◆ WRITTEN TASK:
In full and without alteration, repeat the material.

◆ SUPPLIED INFORMATION:
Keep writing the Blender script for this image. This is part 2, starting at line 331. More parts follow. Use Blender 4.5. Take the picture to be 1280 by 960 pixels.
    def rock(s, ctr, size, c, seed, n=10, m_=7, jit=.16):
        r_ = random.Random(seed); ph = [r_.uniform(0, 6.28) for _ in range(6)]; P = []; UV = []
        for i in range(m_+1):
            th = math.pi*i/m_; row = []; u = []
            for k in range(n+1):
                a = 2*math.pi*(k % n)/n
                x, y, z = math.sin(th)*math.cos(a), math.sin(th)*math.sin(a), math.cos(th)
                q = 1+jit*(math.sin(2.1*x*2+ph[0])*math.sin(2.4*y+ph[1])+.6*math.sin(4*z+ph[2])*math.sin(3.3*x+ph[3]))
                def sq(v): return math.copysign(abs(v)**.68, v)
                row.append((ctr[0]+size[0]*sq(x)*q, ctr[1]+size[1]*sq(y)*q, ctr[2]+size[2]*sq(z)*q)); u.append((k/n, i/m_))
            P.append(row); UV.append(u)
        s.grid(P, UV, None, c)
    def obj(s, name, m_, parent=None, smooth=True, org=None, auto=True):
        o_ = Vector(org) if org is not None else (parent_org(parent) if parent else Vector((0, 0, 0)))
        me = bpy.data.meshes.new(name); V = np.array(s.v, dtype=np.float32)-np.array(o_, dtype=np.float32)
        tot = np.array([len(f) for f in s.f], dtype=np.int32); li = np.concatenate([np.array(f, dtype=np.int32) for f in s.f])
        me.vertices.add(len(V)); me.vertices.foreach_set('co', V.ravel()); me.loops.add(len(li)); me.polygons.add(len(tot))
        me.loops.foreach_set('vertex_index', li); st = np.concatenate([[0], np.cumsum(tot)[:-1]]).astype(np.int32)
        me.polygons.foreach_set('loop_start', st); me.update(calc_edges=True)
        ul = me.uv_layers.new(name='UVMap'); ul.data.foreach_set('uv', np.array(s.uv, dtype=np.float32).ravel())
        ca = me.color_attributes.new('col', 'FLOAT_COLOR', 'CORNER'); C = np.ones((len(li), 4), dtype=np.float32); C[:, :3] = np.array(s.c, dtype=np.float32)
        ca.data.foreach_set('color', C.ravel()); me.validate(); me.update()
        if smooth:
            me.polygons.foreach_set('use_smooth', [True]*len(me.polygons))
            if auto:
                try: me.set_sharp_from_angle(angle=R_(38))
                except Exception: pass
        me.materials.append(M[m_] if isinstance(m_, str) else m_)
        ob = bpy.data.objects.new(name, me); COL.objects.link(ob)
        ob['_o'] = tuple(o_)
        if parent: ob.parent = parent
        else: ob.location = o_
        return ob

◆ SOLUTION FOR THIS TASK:
Keep writing the Blender script for this image. This is part 2, starting at line 331. More parts follow. Use Blender 4.5. Take the picture to be 1280 by 960 pixels.
    def rock(s, ctr, size, c, seed, n=10, m_=7, jit=.16):
        r_ = random.Random(seed); ph = [r_.uniform(0, 6.28) for _ in range(6)]; P = []; UV = []
        for i in range(m_+1):
            th = math.pi*i/m_; row = []; u = []
            for k in range(n+1):
                a = 2*math.pi*(k % n)/n
                x, y, z = math.sin(th)*math.cos(a), math.sin(th)*math.sin(a), math.cos(th)
                q = 1+jit*(math.sin(2.1*x*2+ph[0])*math.sin(2.4*y+ph[1])+.6*math.sin(4*z+ph[2])*math.sin(3.3*x+ph[3]))
                def sq(v): return math.copysign(abs(v)**.68, v)
                row.append((ctr[0]+size[0]*sq(x)*q, ctr[1]+size[1]*sq(y)*q, ctr[2]+size[2]*sq(z)*q)); u.append((k/n, i/m_))
            P.append(row); UV.append(u)
        s.grid(P, UV, None, c)
    def obj(s, name, m_, parent=None, smooth=True, org=None, auto=True):
        o_ = Vector(org) if org is not None else (parent_org(parent) if parent else Vector((0, 0, 0)))
        me = bpy.data.meshes.new(name); V = np.array(s.v, dtype=np.float32)-np.array(o_, dtype=np.float32)
        tot = np.array([len(f) for f in s.f], dtype=np.int32); li = np.concatenate([np.array(f, dtype=np.int32) for f in s.f])
        me.vertices.add(len(V)); me.vertices.foreach_set('co', V.ravel()); me.loops.add(len(li)); me.polygons.add(len(tot))
        me.loops.foreach_set('vertex_index', li); st = np.concatenate([[0], np.cumsum(tot)[:-1]]).astype(np.int32)
        me.polygons.foreach_set('loop_start', st); me.update(calc_edges=True)
        ul = me.uv_layers.new(name='UVMap'); ul.data.foreach_set('uv', np.array(s.uv, dtype=np.float32).ravel())
        ca = me.color_attributes.new('col', 'FLOAT_COLOR', 'CORNER'); C = np.ones((len(li), 4), dtype=np.float32); C[:, :3] = np.array(s.c, dtype=np.float32)
        ca.data.foreach_set('color', C.ravel()); me.validate(); me.update()
        if smooth:
            me.polygons.foreach_set('use_smooth', [True]*len(me.polygons))
            if auto:
                try: me.set_sharp_from_angle(angle=R_(38))
                except Exception: pass
        me.materials.append(M[m_] if isinstance(m_, str) else m_)
        ob = bpy.data.objects.new(name, me); COL.objects.link(ob)
        ob['_o'] = tuple(o_)
        if parent: ob.parent = parent
        else: ob.location = o_
        return ob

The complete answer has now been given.